In the 21st-Century, those two types of personalities are distinctly emerging and differentiating, so while ostensibly living in the same world, their experiences are totally different, and one "sees" the world deteriorating, disintegrating, fragmenting, while the other sees evolution, progress, and resolutions leading to ever-higher possibilities. It is a personal choice, and those who are "too busy" to make those choices for themselves will have their choices made for them. For life at this latter end, it always seems that laws and policies are being passed restricting their freedoms, their choices, while for those operating at the other end of experience, laws and policies merely restrict choices they would not imagine making in the first place, restricting or violating the freedoms and rights of others.

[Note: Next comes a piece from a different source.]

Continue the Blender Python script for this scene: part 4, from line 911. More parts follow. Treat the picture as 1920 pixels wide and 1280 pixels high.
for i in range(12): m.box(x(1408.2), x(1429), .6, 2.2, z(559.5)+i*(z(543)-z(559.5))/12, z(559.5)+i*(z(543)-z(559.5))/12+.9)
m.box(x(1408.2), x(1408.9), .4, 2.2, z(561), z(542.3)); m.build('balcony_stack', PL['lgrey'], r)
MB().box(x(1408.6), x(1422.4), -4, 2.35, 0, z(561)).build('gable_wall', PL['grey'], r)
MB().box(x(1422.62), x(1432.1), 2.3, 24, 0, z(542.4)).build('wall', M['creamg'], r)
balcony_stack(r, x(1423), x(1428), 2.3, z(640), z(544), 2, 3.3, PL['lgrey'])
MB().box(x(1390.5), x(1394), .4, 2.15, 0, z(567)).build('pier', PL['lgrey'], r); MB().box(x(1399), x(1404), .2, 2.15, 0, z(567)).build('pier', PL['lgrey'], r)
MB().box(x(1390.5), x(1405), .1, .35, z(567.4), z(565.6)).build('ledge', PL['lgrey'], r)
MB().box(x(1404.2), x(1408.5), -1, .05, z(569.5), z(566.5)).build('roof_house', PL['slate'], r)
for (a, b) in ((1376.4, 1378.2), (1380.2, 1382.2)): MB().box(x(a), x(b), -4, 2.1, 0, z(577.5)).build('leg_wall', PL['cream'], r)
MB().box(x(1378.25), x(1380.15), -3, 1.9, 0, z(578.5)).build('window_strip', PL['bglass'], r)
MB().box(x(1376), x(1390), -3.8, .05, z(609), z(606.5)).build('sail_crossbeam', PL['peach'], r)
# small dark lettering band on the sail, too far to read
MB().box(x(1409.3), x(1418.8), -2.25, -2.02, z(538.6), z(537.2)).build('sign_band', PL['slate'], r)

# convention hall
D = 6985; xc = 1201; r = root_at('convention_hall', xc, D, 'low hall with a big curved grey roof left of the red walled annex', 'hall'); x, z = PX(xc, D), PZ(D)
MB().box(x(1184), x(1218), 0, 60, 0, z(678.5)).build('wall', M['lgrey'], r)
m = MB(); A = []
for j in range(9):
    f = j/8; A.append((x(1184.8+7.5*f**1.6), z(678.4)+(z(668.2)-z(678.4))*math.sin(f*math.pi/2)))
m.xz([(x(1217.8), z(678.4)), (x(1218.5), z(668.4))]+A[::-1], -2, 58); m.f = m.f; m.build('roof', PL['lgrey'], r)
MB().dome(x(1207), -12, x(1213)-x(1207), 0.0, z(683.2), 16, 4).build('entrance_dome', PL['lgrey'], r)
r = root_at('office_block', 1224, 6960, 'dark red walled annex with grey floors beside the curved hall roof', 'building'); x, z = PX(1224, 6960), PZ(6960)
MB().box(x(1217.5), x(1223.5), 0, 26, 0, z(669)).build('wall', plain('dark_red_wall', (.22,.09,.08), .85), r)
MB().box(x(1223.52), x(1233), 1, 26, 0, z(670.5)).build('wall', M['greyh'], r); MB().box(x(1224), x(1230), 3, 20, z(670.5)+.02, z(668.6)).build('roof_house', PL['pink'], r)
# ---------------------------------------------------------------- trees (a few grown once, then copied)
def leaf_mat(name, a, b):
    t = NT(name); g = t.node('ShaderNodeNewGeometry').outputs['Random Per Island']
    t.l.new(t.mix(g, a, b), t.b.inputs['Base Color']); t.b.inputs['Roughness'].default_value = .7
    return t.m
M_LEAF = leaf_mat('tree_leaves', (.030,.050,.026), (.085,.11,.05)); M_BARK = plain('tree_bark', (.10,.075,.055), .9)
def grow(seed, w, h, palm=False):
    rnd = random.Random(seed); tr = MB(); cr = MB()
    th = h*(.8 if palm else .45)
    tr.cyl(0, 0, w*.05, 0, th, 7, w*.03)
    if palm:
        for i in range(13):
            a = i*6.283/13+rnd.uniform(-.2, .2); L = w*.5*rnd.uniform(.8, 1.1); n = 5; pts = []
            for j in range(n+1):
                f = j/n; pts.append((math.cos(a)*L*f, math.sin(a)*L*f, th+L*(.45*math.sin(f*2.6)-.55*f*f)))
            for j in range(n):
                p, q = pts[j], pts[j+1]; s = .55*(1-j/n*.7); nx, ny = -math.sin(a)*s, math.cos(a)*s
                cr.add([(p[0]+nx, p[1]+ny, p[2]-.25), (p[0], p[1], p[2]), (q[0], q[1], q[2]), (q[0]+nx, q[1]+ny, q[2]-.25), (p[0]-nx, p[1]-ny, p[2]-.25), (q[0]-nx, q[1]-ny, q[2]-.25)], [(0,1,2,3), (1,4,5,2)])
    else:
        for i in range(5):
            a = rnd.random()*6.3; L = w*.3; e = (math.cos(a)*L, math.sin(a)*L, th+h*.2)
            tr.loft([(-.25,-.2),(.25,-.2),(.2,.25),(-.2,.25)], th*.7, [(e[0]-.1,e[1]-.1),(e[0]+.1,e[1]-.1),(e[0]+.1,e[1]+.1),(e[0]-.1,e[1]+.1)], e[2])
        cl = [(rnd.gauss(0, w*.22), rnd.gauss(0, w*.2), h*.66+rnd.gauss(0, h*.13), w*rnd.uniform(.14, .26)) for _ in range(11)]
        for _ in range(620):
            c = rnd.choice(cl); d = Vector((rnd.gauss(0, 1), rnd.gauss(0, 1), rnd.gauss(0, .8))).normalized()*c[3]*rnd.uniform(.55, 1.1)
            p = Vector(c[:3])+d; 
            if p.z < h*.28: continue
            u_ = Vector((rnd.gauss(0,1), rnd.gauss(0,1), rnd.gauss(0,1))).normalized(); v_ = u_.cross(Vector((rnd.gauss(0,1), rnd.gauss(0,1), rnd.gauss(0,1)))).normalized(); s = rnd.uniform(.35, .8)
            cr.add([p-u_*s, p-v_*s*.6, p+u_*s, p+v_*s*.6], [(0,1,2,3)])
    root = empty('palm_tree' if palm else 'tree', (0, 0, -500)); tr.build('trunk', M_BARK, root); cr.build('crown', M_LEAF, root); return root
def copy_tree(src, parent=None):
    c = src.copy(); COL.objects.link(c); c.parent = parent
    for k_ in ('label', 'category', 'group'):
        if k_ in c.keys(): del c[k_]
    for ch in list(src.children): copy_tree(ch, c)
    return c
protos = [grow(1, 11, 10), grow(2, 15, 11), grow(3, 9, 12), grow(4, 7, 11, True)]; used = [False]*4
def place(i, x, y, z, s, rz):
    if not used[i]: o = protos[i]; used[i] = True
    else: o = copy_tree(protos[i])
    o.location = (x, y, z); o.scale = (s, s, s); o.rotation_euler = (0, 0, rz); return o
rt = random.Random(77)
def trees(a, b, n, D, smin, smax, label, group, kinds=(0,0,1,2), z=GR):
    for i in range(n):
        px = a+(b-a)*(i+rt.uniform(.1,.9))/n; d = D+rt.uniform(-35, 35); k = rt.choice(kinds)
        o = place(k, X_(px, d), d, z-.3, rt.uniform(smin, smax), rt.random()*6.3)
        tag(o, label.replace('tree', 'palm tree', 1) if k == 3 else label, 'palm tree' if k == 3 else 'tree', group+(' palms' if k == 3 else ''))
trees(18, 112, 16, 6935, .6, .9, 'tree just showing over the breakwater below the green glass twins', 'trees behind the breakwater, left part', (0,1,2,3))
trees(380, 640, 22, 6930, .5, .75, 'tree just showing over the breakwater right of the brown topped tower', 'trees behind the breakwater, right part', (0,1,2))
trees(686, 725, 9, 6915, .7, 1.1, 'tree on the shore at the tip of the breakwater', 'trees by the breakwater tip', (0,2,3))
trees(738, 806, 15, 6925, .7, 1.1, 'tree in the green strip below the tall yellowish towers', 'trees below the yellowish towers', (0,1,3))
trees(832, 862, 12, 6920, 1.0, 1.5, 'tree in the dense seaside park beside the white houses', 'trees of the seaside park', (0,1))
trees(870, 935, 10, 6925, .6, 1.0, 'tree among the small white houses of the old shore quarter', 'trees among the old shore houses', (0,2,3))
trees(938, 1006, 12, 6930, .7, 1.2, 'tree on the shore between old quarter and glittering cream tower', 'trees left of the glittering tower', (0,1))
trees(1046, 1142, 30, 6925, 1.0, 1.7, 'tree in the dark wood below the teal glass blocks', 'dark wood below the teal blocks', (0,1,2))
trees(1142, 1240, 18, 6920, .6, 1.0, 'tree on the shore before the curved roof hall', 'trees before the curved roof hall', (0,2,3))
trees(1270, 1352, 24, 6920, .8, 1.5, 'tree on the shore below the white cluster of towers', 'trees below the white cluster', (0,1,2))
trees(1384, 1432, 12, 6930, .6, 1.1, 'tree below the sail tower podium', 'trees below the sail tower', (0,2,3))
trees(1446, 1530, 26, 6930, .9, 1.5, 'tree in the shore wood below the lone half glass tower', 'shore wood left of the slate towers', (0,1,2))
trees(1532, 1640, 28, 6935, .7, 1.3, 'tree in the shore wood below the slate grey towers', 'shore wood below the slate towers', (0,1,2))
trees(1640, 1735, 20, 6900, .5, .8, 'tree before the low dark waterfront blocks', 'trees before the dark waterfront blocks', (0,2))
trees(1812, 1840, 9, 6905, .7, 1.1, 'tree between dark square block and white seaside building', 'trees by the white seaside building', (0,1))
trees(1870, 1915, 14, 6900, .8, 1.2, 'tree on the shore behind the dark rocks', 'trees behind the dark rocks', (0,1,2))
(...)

Powerful self-interest groups would like us to believe that only they can dictate the choices, only they can serve as sources of information, only they can moderate the dialogue of inquiries -- when in truth, the highest cultural imperative of every society is the freedom to know, to find out all the information, of all the different possibilities. One is continually amazed at how often a salesperson will try to convince him that what he has to offer are the only options available in the world -- as though there were no other, but the person who makes it his job to look around, knows he hasn't seen everything yet. The information, the products, the services are out there -- the contributions and offerings of 5 billion people trying to make the world a little better place. The object is not to simply make more money but to create value, usefulness, a better way of doing things -- for that exchange is what is valued, or one would not part with money to obtain it. Many lose that point, that focus, and are encouraged by salespeople who advise, "You get what you pay for." Rather, I think it is more accurate to reflect, "You pay for what you get."